KDDI、IoT活用で1次産業支援 IT会社と資本提携、消費者と生産現場つなげる

 
エコモット株式会社ホームページより

 KDDI(au)は15日、農業や水産業など1次産業向けのシステム開発などで実績のある札幌市のIT会社「エコモット」と資本提携し、持ち分法適用会社とすると発表した。最先端技術を駆使した生産性向上や人材育成のほか、データを通して消費者と生産現場がつながることで、1次産業の活性化への期待も高まる。

 KDDIは31日までに議決権比率で21.1%に当たる株式を取得し、グループ会社化する。取得額は十数億円規模とみられる。

 エコモットはセンサーなど、データの収集技術に強みを持ち、農業や酪農分野での温度管理システム開発などで実績がある。KDDIは自社のネットワークを利用し、サービスの企画から機器の保守までを一体で運用。従来の10倍以上の通信速度となる第5世代(5G)移動通信方式に対応した機器を共同開発し、1次産業でのモノのインターネット(IoT)導入を加速させる狙いがある。

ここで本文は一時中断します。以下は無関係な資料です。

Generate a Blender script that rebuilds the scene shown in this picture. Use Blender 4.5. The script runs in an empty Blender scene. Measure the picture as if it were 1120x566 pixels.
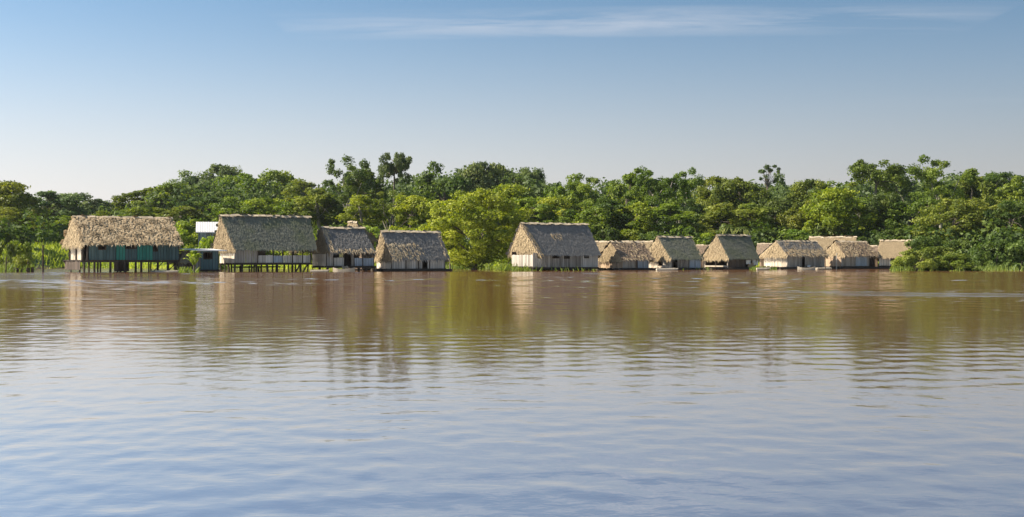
import bpy, math, random
import numpy as np
from mathutils import Vector, Matrix

random.seed(7)
rng = np.random.default_rng(7)
scene = bpy.context.scene
COL = scene.collection

# ------------------------------------------------------------------ camera
CAM_H = 1.15            # eye height above the water, metres
FPX = 1352.0            # focal length in photo pixels (photo 1120 wide)
HOR = 284.0             # horizon row in the photo
cam_d = bpy.data.cameras.new("camera")
cam_d.lens = 36.0 * FPX / 1120.0
cam_d.sensor_width = 36.0
cam_d.clip_start = 0.1
cam_d.clip_end = 6000.0
cam_d.shift_y = (HOR - 283.0) / 1120.0
cam = bpy.data.objects.new("camera", cam_d)
cam.location = (0, 0, CAM_H)
cam.rotation_euler = (math.radians(90), 0, 0)
COL.objects.link(cam)
scene.camera = cam

# ------------------------------------------------------------------ sky + sun
SUN_DIR = Vector((-0.999, -0.035, 0.0)).normalized()
SUN_EL = math.radians(38)
SUN_AZ = math.atan2(SUN_DIR.x, SUN_DIR.y)          # clockwise from +Y
world = bpy.data.worlds.new("World")
scene.world = world
world.use_nodes = True
wn, wl = world.node_tree.nodes, world.node_tree.links
wn.clear()


def N(tree, typ, **kw):
    n = tree.nodes.new(typ)
    for k, v in kw.items():
        if k.startswith('i_'):
            key = k[2:]
            key = int(key) if key.isdigit() else key.replace('_', ' ')
            n.inputs[key].default_value = v
        else:
            setattr(n, k, v)
    return n


def M(tree, op, a, b=None, c=None, clamp=False):
    n = tree.nodes.new('ShaderNodeMath')
    n.operation = op
    n.use_clamp = clamp
    for i, x in enumerate((a, b, c)):
        if x is None:
            continue
        if isinstance(x, (int, float)):
            n.inputs[i].default_value = x
        else:
            tree.links.new(x, n.inputs[i])
    return n.outputs[0]


wt = world.node_tree
sky = N(wt, 'ShaderNodeTexSky', sky_type='NISHITA', sun_disc=False, sun_elevation=SUN_EL,
        sun_rotation=SUN_AZ, altitude=0.0, air_density=0.75, dust_density=1.0, ozone_density=3.0)
tc = N(wt, 'ShaderNodeTexCoord')
sep = N(wt, 'ShaderNodeSeparateXYZ')
wl.new(tc.outputs['Generated'], sep.inputs[0])
zz = M(wt, 'MAXIMUM', sep.outputs[2], 0.03)
px_ = M(wt, 'DIVIDE', sep.outputs[0], zz)
py_ = M(wt, 'DIVIDE', sep.outputs[1], zz)
# thin cirrus sheet projected on a plane overhead
comb = N(wt, 'ShaderNodeCombineXYZ')
wl.new(M(wt, 'MULTIPLY', px_, 0.9), comb.inputs[0])
wl.new(M(wt, 'MULTIPLY', py_, 2.6), comb.inputs[1])
nz = N(wt, 'ShaderNodeTexNoise', i_Scale=1.1, i_Detail=8.0, i_Roughness=0.62, i_Distortion=0.6)
wl.new(comb.outputs[0], nz.inputs['Vector'])
comb2 = N(wt, 'ShaderNodeCombineXYZ')
wl.new(M(wt, 'MULTIPLY', px_, 0.35), comb2.inputs[0])
wl.new(M(wt, 'MULTIPLY', py_, 0.9), comb2.inputs[1])
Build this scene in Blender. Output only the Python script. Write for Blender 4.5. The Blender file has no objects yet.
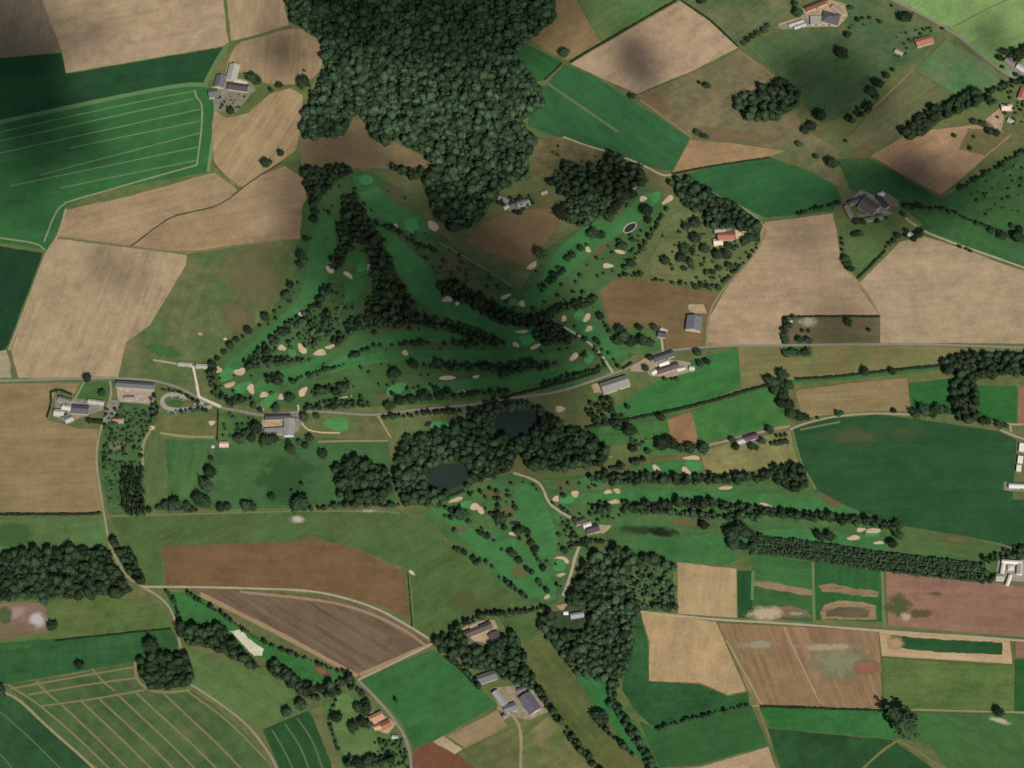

 IoTは人手不足に悩む地方での普及が急務だ。NTTドコモは今年度中にも、岩手大学と共同で水産業や畜産業などの実証実験を開始する。盛岡市のキャンパスから約100キロ離れた岩手県釜石市のサクラマスの陸上養殖設備を遠隔管理する。画像データなどを人工知能(AI)で解析し、餌を管理したり、異常を検知したりできる。

 経験と勘に頼っていた1次産業のノウハウが数値化され、経験の浅い若手人材の育成にもつながる。

 IoTの活用で、生産者と消費者の関係も大きく変わりそうだ。楽天は17年、ゲームと実際の生産現場を連動させた農業サービス「Ragri(ラグリ)」を開始した。消費者は欲しい農作物を選び、パソコンやスマートフォン上で、仮想の農園を管理する。適切に栽培すれば、送られる野菜や果物の量が増える仕組みだ。実際にイノシシが畑を荒らすとゲームでも鳥獣被害が発生するなど、現実の一部とゲームが連動している。

 消費者は直接生産者と交流でき、農家支援サービスとしても注目される。生産者は発注に応じた生産で収益の安定化も見込める利点があり、契約農家数は前年同期に比べ3割増の約180人になっている。